A Time to Scatter Stones: A Matthew Scudder Novella by Lawrence Block
My rating: 3 of 5 stars
I received a free advance copy of this from NetGalley for review.
I’ve read several interviews with Lawrence Block where he’s talked about how there were multiple times in his career when he thought he would never do another story about private detective Matt Scudder, but then something would happen that would make Block bring him back. So I guess fans shouldn’t be surprised that Block had one more story to tell years after we thought Scudder was done.
Matt is retired and living happily with his wife Elaine. Even though Elaine left prostitution many years ago she joins a support group of women who have quit the life, and she’s become a kind of sponsor to a young lady who has a problem with a client that flatly refuses to accept that she’s no longer in business and begins aggressively stalking her. The problem is that he used a fake name so she has no clue who he is. Matt agrees to help, but even if he can find the guy the law isn’t very good about protecting women from obsessive men so stopping him is another problem.
Like many crime/mystery readers I’m a huge fan of Lawrence Block and consider him one of the legends of the genre, and Matt Scudder is the bar by which I judge all other detective fiction with very few being close to the same level. So I was beyond excited to get the news about this new novelette being published. However, I was just a touch disappointed in this.
It’s still Block writing Scudder and much of what I love about the series is here. There’s some solid detective work to be done, and then Matt has to come up with a creative solution to a problem when he knows that there’s no way that the system will help this young lady. The core story and how it’s solved is Block doing what he does best without missing a beat.
Part of the appeal is Matt roaming around New York and getting into fun conversations with various folks that often have nothing at all to do with the case he’s working on. That’s here once again although with a bum knee now Matt doesn’t walk quite as much as he used to, many of his old haunts are gone now, and most of the people he knew in those stories are retired or dead.
That’s been a factor creeping into the last Scudder stories much like how life itself creeps up on all of us, and Matt’s aging in real time as New York has changed around him over the years is one of the points I enjoy about the series. However, a chunk of this book is reminding us of the people Matt used to know, and it’s kind of a bummer at this point. I was especially sad when conversation between Matt and Elaine reveals that they’ve fallen out of touch with TJ, the street kid who became a kind of surrogate son for them at one point in the series. And yeah, that’s life, but I always liked to think it was going to be TJ helping them out in their old age so it kind of hurts that he’s just drifted away from them apparently.

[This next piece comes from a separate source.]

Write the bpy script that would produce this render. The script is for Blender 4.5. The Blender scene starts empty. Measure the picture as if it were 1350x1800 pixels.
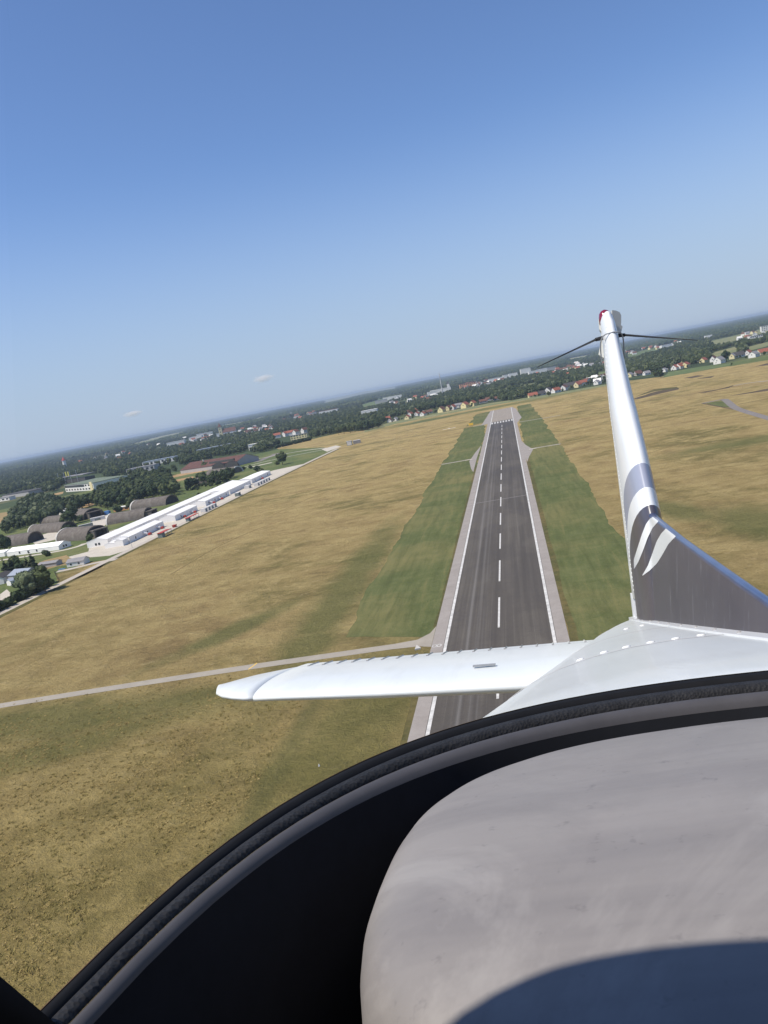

I also wasn’t thrilled with the ending to this after the central problem has been resolved. Back in 2011 Block released a new Scudder novel A Drop of the Hard Stuff as well as short story collection The Night & the Music that felt like the perfect goodbye. The story written just for that collection One Last Night at Grogan’s was especially fitting as Matt's swan song. Frankly, I found the conclusion here odd and off-putting, and it kinda spoiled that classy ending for me.
Still, it’s a new Matt Scudder story when I never thought I’d get another, and I am grateful to Lawrence Block for having him work one more case for us. I think in future rereads I’ll shift this around to still read One Last Night at Grogan’s as the last word from Matt.